The problem with that philosophy where Markovic is concerned was Liverpool did not find much evidence of the talent once they signed him. All autumn the Serb’s troubles with adapting to the Premier League seemed to bear out Mourinho’s conclusions. Privately, that struggle has definitely stung him, even though he was philosophical yesterday about becoming an emblem of how the £75m Liverpool got for Luis Suarez in the summer was wasted. “Newspaper people have their job. They write what they feel they should write,” Markovic said. “I do my job to the best of my ability. I wouldn’t like to do the newspaper job and I wouldn’t change anything but give 100 per cent…”

Yet the picture has changed in the past month. First, there were signs of the potential manager Brendan Rodgers had seen in him – ironically, most vividly in the 10-minute substitute’s role against Basel on the night Liverpool exited the Champions League last month, before he was dismissed for flicking a hand back into Behrang Safari’s face.

“It was very hard – not only for me but everyone else,” Markovic said of that incident. “I could only say to myself I hadn’t done anything wrong.” Then came a reorganising of the team by Rodgers, which seems to have benefited Markovic more than anyone else.

Jose Mourinho (Getty Images)

The new 3-4-2-1 system on which Liverpool’s fragile recovery has been built was first seen in the 3-0 defeat to Manchester United at Old Trafford on 14 December. Yet Rodgers has persisted with it and Liverpool have not lost since. It has a number of aims: to create more height, with three central defenders, which will make the side more competitive at set pieces; to provide more strength in midfield; and to bring out the qualities of Philippe Coutinho and Adam Lallana, who operate as inside-forwards.

You do not get the impression that helping Markovic, the new right wing-back, was part of the idea. He has never played in that position before and the defensive role is alien to him. But he has taken to it. His first Premier League goal, at Sunderland earlier this month, had been coming.

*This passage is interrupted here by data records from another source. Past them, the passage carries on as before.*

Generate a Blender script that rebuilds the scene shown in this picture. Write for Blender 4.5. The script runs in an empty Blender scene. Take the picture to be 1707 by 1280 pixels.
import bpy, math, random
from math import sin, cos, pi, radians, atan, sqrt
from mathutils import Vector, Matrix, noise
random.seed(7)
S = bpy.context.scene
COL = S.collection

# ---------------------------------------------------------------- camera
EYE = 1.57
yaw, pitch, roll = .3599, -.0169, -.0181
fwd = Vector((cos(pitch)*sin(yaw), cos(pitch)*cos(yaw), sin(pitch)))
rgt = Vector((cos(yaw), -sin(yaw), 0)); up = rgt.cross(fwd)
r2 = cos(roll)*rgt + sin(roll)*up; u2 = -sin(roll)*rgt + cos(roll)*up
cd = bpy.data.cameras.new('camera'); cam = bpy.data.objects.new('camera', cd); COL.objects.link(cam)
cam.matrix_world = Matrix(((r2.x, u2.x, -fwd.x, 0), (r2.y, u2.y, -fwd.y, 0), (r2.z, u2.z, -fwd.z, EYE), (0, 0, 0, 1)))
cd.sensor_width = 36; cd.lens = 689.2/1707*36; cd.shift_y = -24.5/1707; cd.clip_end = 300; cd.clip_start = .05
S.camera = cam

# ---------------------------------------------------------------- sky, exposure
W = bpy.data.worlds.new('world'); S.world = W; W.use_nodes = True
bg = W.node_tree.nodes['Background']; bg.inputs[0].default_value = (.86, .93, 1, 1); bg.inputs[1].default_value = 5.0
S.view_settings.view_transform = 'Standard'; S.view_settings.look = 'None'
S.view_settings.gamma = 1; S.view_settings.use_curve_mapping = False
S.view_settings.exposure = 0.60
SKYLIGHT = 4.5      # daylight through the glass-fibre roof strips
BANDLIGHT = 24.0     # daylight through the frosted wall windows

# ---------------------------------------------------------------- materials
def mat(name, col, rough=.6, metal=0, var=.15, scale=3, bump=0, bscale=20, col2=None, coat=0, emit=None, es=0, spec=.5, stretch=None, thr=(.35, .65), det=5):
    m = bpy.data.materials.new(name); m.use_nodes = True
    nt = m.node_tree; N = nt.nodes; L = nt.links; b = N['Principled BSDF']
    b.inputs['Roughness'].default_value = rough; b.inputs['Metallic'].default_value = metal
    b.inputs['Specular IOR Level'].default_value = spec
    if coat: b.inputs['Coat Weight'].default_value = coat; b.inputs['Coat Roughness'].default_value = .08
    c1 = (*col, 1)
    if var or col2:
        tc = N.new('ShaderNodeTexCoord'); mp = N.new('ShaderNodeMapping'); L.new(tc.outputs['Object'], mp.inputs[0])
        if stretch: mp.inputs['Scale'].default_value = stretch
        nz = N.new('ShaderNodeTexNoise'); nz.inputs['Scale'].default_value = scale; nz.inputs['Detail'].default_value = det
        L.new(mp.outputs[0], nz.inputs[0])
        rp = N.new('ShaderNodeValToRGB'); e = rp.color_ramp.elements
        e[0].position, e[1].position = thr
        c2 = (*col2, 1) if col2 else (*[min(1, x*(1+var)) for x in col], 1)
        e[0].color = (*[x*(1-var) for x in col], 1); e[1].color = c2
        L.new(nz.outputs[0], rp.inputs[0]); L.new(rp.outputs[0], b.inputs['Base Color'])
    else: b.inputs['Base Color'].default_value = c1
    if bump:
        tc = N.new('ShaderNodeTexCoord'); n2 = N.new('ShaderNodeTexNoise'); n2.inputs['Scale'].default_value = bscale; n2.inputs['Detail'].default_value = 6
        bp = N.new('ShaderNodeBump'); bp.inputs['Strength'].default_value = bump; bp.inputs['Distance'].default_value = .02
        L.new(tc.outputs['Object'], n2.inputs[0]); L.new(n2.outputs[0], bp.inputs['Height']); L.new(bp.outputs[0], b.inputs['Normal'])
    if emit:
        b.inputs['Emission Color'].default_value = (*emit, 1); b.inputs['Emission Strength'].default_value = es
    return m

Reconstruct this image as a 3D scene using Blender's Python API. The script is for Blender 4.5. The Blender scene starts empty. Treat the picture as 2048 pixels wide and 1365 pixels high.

Tonight’s match presents Liverpool with the challenge of delivering against an elite side for a change, in a season when the two Manchester clubs and Chelsea have all seen them off and Arsenal almost did the same. Their record against Chelsea’s richly assembled sides has not been good in the Roman Abramovich era, notwithstanding two Champions League semi-final triumphs in 2005 and 2007, though they have established the League Cup as their own competition, after taking so long to win it for the first time in 1981. This is a record 15th League Cup semi-final for Liverpool and they lost only three of the previous 14. The last top-flight team to have defeated them at this stage is Queen’s Park Rangers back in 1986.

For Chelsea, there is a drive to begin winning domestic trophies again. They have won only one – the 2012 FA Cup – since doing the Double in 2010. The European battles from the days when Rafael Benitez managed Liverpool still define the fixture, John Terry indicated yesterday. “You kind of forget form and where they are, it goes out of the window, it’s Chelsea v Liverpool. I just hope we’re strong enough,” Terry said.

In Rodgers’ discussion of the game yesterday was a clear marker that his side, rather than tonight’s opponents, are the ones who invest in youth. “They [have] brought in some world-class players,” said Rodgers, the one-time Chelsea youth-team coach. “They’ve been there or thereabouts for 10 years with experienced players who have been around the block. Not too many young players. Add to that [Cesc] Fabregas and [Diego] Costa at the top end of the field. It’s clear to see the difference those players have made.”

A performance from Markovic would certainly constitute a sweet vindication for the new Liverpool way in the transfer market. “I will play [it] like every other match,” he said, flatly responding to the suggestion that Chelsea’s manager did not think him good enough: “That’s Mourinho’s opinion.” He concluded, like footballers always do, that he doesn’t “have to prove or show anything to him”. But that is not how he will feel deep down. He and Liverpool are looking for vindication, as well as a place at Wembley.